This was the first of three posts exploring the connections between Karen Ho’s Liquidated: An Ethnography of Wall Street, and so-called “education reform.” I have Alexis Goldstein to thank for pushing to to stop talking about this idea and just do it.

[T]his sort of smartness infuses the movement for corporate education reform.  It can be seen in the pattern of seeking to provide maximum power to a few executives over public education, displacing the authority of schools boards, unions and the constituencies these represent: parents and teachers, and more broadly, citizens.  This can mean mayoral control over schools, or top school administrators (some, like in Chicago, now labeled CEOs), or state appointed boards like Philadelphia’s School Reform Commission. The idea that a single strong authority can “fix” schools by overriding the concerns of other stakeholders is so commonplace it was the theme of the movie Waiting for Superman, which focused on reform darling / authoritarian and DC Chancellor Michele Rhee.  Rhee made a name for herself through her confrontational style in relation to teachers and parents, famously taking a film crew along with her to fire a teacher. Significant experience teaching or administering schools is not required to wield this sort of unchecked power.

2. The Donald Sterling Supremacism No One’s Talking About

This was a guest post from Jesse Myerson. I’m surprised I was able to edge him out for the top spot.

Ownership puts ugly pressures on a person; the ideologies of those whose line of business is exploiting others become easily susceptible to supremacist doctrines. At least we have the solace of knowing that this particular sexist, racist, capital-supremacist will no longer own the Clippers (though there is yet no word on whether a lifetime ban from real estate ownership is similarly forthcoming). Still, it wouldn’t hurt to consider the alternative to ownership and exploitation: sharing. As a team shares a victory, as a healthy romance shares the responsibilities, so can an economy share its wealth with the people who have been violently separated from it for centuries.

3. Exploitation, Hard Work and Motivation: Wall Street and the School House Part II

This was the second piece in the series on Wall Street and education. People who work doing things that matter are often attacked for not working hard enough, including by people who get great rewards from capital income (i.e. not working).

Reformers have often engaged in attacks on public school teachers insisting that—as a class—they do not work hard, they are overpaid, and that “tenure,” meaning due process, allows lazy and unethical teachers to remain in their jobs forever leaving administrators with no recourse.  These claims are made all the more strongly if those teachers are protected by a union. Teachers are lambasted for having summers off, for resisting increases in their hours (generally without any increase in pay).  Traditionally teaching has been seen as a profession, which entails having a voice in how schools are run, a certain level of control over what is taught and how, and requiring significant training and an apprenticeship.  Reformers have sought to challenge these notions, by placing power in the hands of “supermen” and introducing inexperienced and untrained but ‘smart’ TFA recruits to replace experienced teachers.
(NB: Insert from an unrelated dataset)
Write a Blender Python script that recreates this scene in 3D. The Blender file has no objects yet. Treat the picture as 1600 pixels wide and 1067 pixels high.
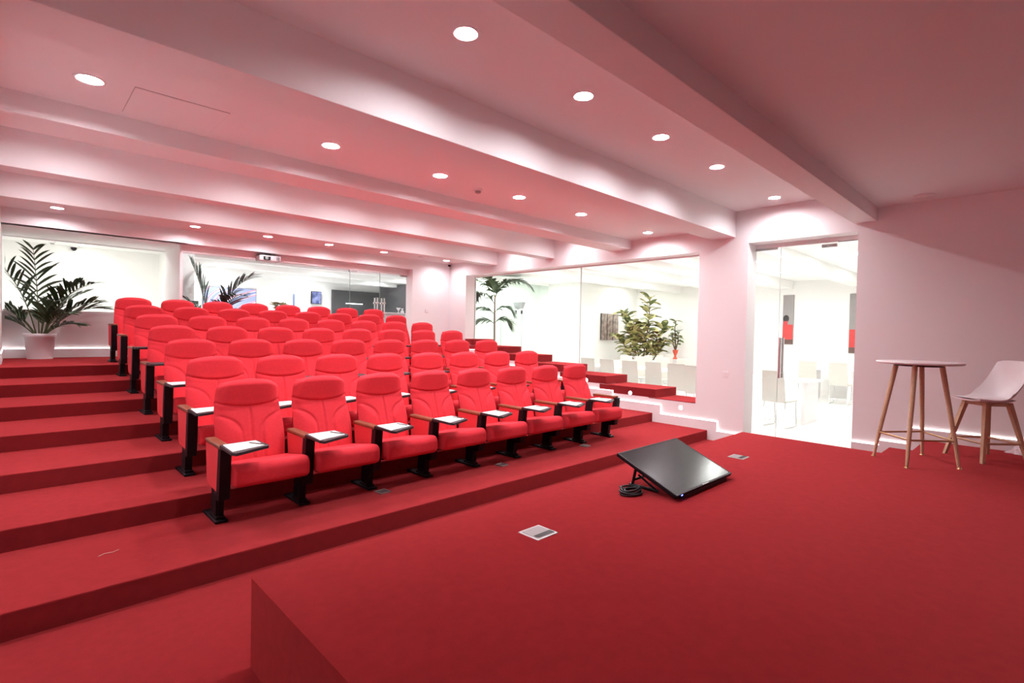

4. This One Chart Shows Everything That’s Wrong With Liberal Politics

My most click baity title ever. Makes some important points about how politics works and what liberals get wrong about that. Also objecting to what liberals get wrong about conservatives. There is no redistribution, only distribution.

Let’s leave aside the fact that federal dollars do materialize out of thin air. Transferring money from the rich to the poor is precisely what conservatives don’t want to do. Normally this complaint is about “redistribution” but the reality is that conservatives (especially elite conservatives) are opposed to any distributions that don’t transfer money upward. They support policies that make the poor more insecure, more miserable, and they oppose those that prevent the rich from having more wealth and power. They will pay the costs when it comes to these goals. As I’ve said before, ‘big government’ is any action that enforces the law against the rich or provides protections to the poor while ‘small government’ is any and all protections and benefits for the rich or punishments for the poor. This is the conservative project, not spending less federal dollars as a matter of principle.

5. Every inch won should lead us to demand more

This is probably my favorite, if I may be so self-indulgent. More rousing than the normal fare here, but also part of my project on rethinking our models of politics and how to act if we want significant change.

People love the idea of winning without a fight. You see that in the hope of many Democrats that the Republicans will be so extreme that voters will reject them without Democrats having to take a stand on anything. You see it in their insistence that demographic changes will lead to the demise of the Republican Party, despite the fact that those demographics are malleable and a product of politics. You see it when people offer charts and stats alone as if bare facts ever convinced anyone of anything, or their efforts to argue in favor of (mildly) liberal ends from conservative starting points. You see it in the efforts to avoid taking stances that conservatives will oppose (as if they won’t move to oppose what ever previously reasonable position liberals take.) You see it in the simultaneous claim that the ACA is a great success and a frustration its opponents are still pushing back.

I love the idea of winning a fight. I love it because our opponents are wrong and deserve to be beaten. I love it because winning begets winning. I love it because, as Frederick Douglass taught us, “If there is no struggle, there is no progress. Those who profess to favor freedom and yet deprecate agitation are men who want crops without plowing up the ground; they want rain without thunder and lightning. They want the ocean without the awful roar of its many waters.” I love it because we have so, so far to go to begin to approximate our ideals. I love it because I love it.